▶ EXERCISE AIM: Output the material below unchanged, apart from leaving out the pictures.
— Begin DATA SECTION —
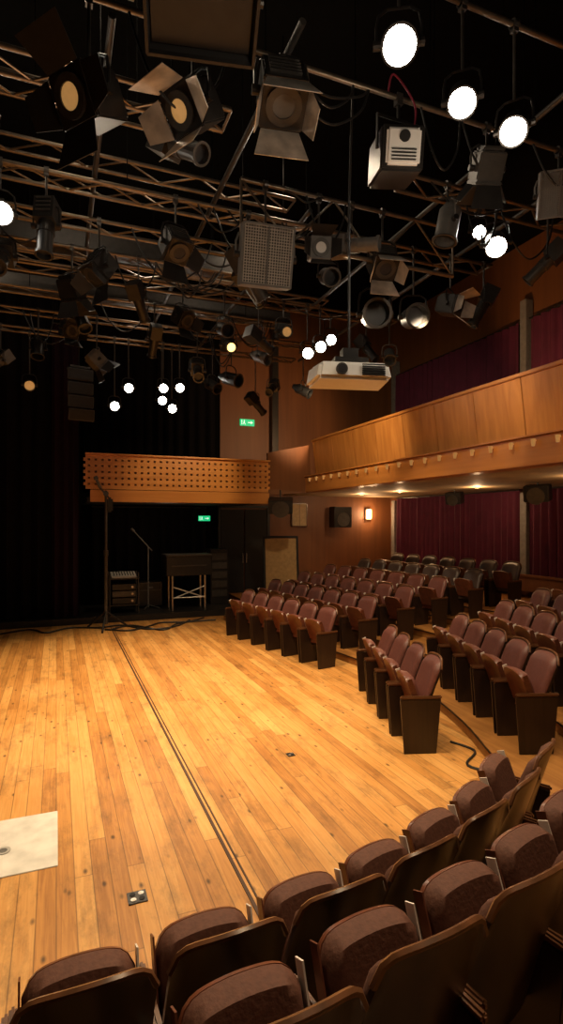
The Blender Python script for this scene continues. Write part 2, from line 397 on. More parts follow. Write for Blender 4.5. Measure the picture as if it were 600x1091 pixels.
row(TD,(7.25,4.4),(8.0,7.0),6,RH*4,'fifth row of the middle chair block')
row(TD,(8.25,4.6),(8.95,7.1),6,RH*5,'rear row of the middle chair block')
def near(rims,z,group,bias=.06):
    for i,(x,y) in enumerate(rims):
        a=rims[max(i-1,0)];b=rims[min(i+1,len(rims)-1)]; d=Vector((b[0]-a[0],b[1]-a[1])).normalized(); f=Vector((-d.y+bias,d.x)).normalized()
        c=copytree(TB,(x+f.x*.2,y+f.y*.2,z),face(f)); c['group']=group
near([(-.4,1.84),(.09,1.87),(.58,1.92),(1.07,1.99),(1.55,2.1),(2.03,2.26),(2.5,2.46),(2.95,2.75)],0,'first row of the near chair block')
near([(.06,1.2),(.55,1.28),(1.04,1.37),(1.53,1.47),(2.0,1.6),(2.47,1.78)],RH*2,'second row of the near chair block',.08)
for T in (TM,TB,TD):
    for k in list(T.children_recursive): bpy.data.objects.remove(k)
    bpy.data.objects.remove(T)

# ---------------------------------------------------------------- rigging
def truss_x(y,x0,x1,z,wid=.3,flat=True,lab='horizontal ladder truss of warm steel tube under the black ceiling',r=.024,rods=True,step=.42):
    e=empty('lighting_truss',((x0+x1)/2,y,z),lab,'truss','overhead lighting trusses')
    L=(x1-x0)/2; o=(lambda s:(0,s*wid,0)) if flat else (lambda s:(0,0,-s*wid))
    for s in (0,1):
        v=o(s); MB().cyl((-L,v[1],v[2]),(L,v[1],v[2]),r,10).obj('chord',RUST,e,smooth=True)
    m=MB(); n=max(2,int(2*L/step))
    for i in range(n):
        xa=-L+2*L*i/n; xb=-L+2*L*(i+1)/n; s=i%2; a=o(s); b=o(1-s)
        m.cyl((xa,a[1],a[2]),(xb,b[1],b[2]),.013,6)
    a=o(0);b=o(1)
    for x in (-L,L): m.cyl((x,a[1],a[2]),(x,b[1],b[2]),.014,6)
    m.obj('lattice',RUST,e)
    if rods:
        for x in (-L*.8,0,L*.8): MB().cyl((x,0,0),(x,0,ZC-z),.006,6).obj('hanger_rod',CEIL,e)
    return e
def pipe(p,q,lab,r=.024,mat=None,rods=True):
    p=Vector(p);q=Vector(q); c=(p+q)/2
    e=empty('lighting_pipe',c,lab,'pipe','overhead lighting pipes')
    MB().cyl(p-c,q-c,r,10).obj('tube',mat or RUST,e,smooth=True)
    if rods:
        for t in (.15,.85):
            a=p.lerp(q,t)-c; MB().cyl(a,(a.x,a.y,ZC-c.z),.006,6).obj('hanger_rod',CEIL,e)
ZP=6.2
pipe((.2,3.6,6.5),(4.9,3.6,6.5),'long steel lighting pipe carrying lit spotlights')
pipe((-3,4.3,ZP),(5.6,4.3,ZP),'steel lighting pipe carrying lanterns with barn doors')
for y,x0,x1 in ((5.0,-4,1.5),(6.6,-4.5,6.0),(7.45,-4.8,3.2),(8.3,-5,2.6),(9.05,-5,6.0),(10.0,-5,4.2),(11.0,-5.2,5.4),(12.1,-5.5,5.2)):
    truss_x(y,x0,x1,ZP)
truss_x(5.75,-4.2,1.3,6.55); truss_x(7.0,-4.5,3.0,6.75); truss_x(7.86,-5,4.5,6.9); truss_x(9.6,-5,4.8,6.6); truss_x(4.5,-4,.6,6.75)
truss_x(5.2,3.6,6.2,ZP)
truss_x(5.8,1.85,4.65,6.1,.6,False,'upright lattice truss frame carrying lanterns above the stage floor',step=.55)
for x,y0,y1 in ((-1.2,4,12.5),(.4,4.5,12.5),(1.78,4,12.5),(2.95,6.4,12.5),(4.3,3.2,9.5),(5.45,3.2,12.5)):
    pipe((x,y0,ZP+.09),(x,y1,ZP+.09),'dark steel pipe crossing over the trusses',.03,DKM)
for y,z,x1 in ((8.75,6.5,3.6),(10.6,6.5,4.4)):
    c=MB().box((0,0,0),(x1+5,.16,.3)).box((0,0,.15),(x1+5,.26,.03)).box((0,0,-.15),(x1+5,.26,.03)).obj('ceiling_beam',DKM); c.location=((x1-5)/2,y,z); tag(c,'dark grey steel beam spanning above the trusses','beam','ceiling beams')
    for fx in (-.35,.35):
        MB().cyl((fx*(x1+5),0,.16),(fx*(x1+5),0,ZC-z),.02,6).obj('hanger_rod',CEIL,c)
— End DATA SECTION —
▶ WRITTEN RESPONSE:
The Blender Python script for this scene continues. Write part 2, from line 397 on. More parts follow. Write for Blender 4.5. Measure the picture as if it were 600x1091 pixels.
row(TD,(7.25,4.4),(8.0,7.0),6,RH*4,'fifth row of the middle chair block')
row(TD,(8.25,4.6),(8.95,7.1),6,RH*5,'rear row of the middle chair block')
def near(rims,z,group,bias=.06):
    for i,(x,y) in enumerate(rims):
        a=rims[max(i-1,0)];b=rims[min(i+1,len(rims)-1)]; d=Vector((b[0]-a[0],b[1]-a[1])).normalized(); f=Vector((-d.y+bias,d.x)).normalized()
        c=copytree(TB,(x+f.x*.2,y+f.y*.2,z),face(f)); c['group']=group
near([(-.4,1.84),(.09,1.87),(.58,1.92),(1.07,1.99),(1.55,2.1),(2.03,2.26),(2.5,2.46),(2.95,2.75)],0,'first row of the near chair block')
near([(.06,1.2),(.55,1.28),(1.04,1.37),(1.53,1.47),(2.0,1.6),(2.47,1.78)],RH*2,'second row of the near chair block',.08)
for T in (TM,TB,TD):
    for k in list(T.children_recursive): bpy.data.objects.remove(k)
    bpy.data.objects.remove(T)

# ---------------------------------------------------------------- rigging
def truss_x(y,x0,x1,z,wid=.3,flat=True,lab='horizontal ladder truss of warm steel tube under the black ceiling',r=.024,rods=True,step=.42):
    e=empty('lighting_truss',((x0+x1)/2,y,z),lab,'truss','overhead lighting trusses')
    L=(x1-x0)/2; o=(lambda s:(0,s*wid,0)) if flat else (lambda s:(0,0,-s*wid))
    for s in (0,1):
        v=o(s); MB().cyl((-L,v[1],v[2]),(L,v[1],v[2]),r,10).obj('chord',RUST,e,smooth=True)
    m=MB(); n=max(2,int(2*L/step))
    for i in range(n):
        xa=-L+2*L*i/n; xb=-L+2*L*(i+1)/n; s=i%2; a=o(s); b=o(1-s)
        m.cyl((xa,a[1],a[2]),(xb,b[1],b[2]),.013,6)
    a=o(0);b=o(1)
    for x in (-L,L): m.cyl((x,a[1],a[2]),(x,b[1],b[2]),.014,6)
    m.obj('lattice',RUST,e)
    if rods:
        for x in (-L*.8,0,L*.8): MB().cyl((x,0,0),(x,0,ZC-z),.006,6).obj('hanger_rod',CEIL,e)
    return e
def pipe(p,q,lab,r=.024,mat=None,rods=True):
    p=Vector(p);q=Vector(q); c=(p+q)/2
    e=empty('lighting_pipe',c,lab,'pipe','overhead lighting pipes')
    MB().cyl(p-c,q-c,r,10).obj('tube',mat or RUST,e,smooth=True)
    if rods:
        for t in (.15,.85):
            a=p.lerp(q,t)-c; MB().cyl(a,(a.x,a.y,ZC-c.z),.006,6).obj('hanger_rod',CEIL,e)
ZP=6.2
pipe((.2,3.6,6.5),(4.9,3.6,6.5),'long steel lighting pipe carrying lit spotlights')
pipe((-3,4.3,ZP),(5.6,4.3,ZP),'steel lighting pipe carrying lanterns with barn doors')
for y,x0,x1 in ((5.0,-4,1.5),(6.6,-4.5,6.0),(7.45,-4.8,3.2),(8.3,-5,2.6),(9.05,-5,6.0),(10.0,-5,4.2),(11.0,-5.2,5.4),(12.1,-5.5,5.2)):
    truss_x(y,x0,x1,ZP)
truss_x(5.75,-4.2,1.3,6.55); truss_x(7.0,-4.5,3.0,6.75); truss_x(7.86,-5,4.5,6.9); truss_x(9.6,-5,4.8,6.6); truss_x(4.5,-4,.6,6.75)
truss_x(5.2,3.6,6.2,ZP)
truss_x(5.8,1.85,4.65,6.1,.6,False,'upright lattice truss frame carrying lanterns above the stage floor',step=.55)
for x,y0,y1 in ((-1.2,4,12.5),(.4,4.5,12.5),(1.78,4,12.5),(2.95,6.4,12.5),(4.3,3.2,9.5),(5.45,3.2,12.5)):
    pipe((x,y0,ZP+.09),(x,y1,ZP+.09),'dark steel pipe crossing over the trusses',.03,DKM)
for y,z,x1 in ((8.75,6.5,3.6),(10.6,6.5,4.4)):
    c=MB().box((0,0,0),(x1+5,.16,.3)).box((0,0,.15),(x1+5,.26,.03)).box((0,0,-.15),(x1+5,.26,.03)).obj('ceiling_beam',DKM); c.location=((x1-5)/2,y,z); tag(c,'dark grey steel beam spanning above the trusses','beam','ceiling beams')
    for fx in (-.35,.35):
        MB().cyl((fx*(x1+5),0,.16),(fx*(x1+5),0,ZC-z),.02,6).obj('hanger_rod',CEIL,c)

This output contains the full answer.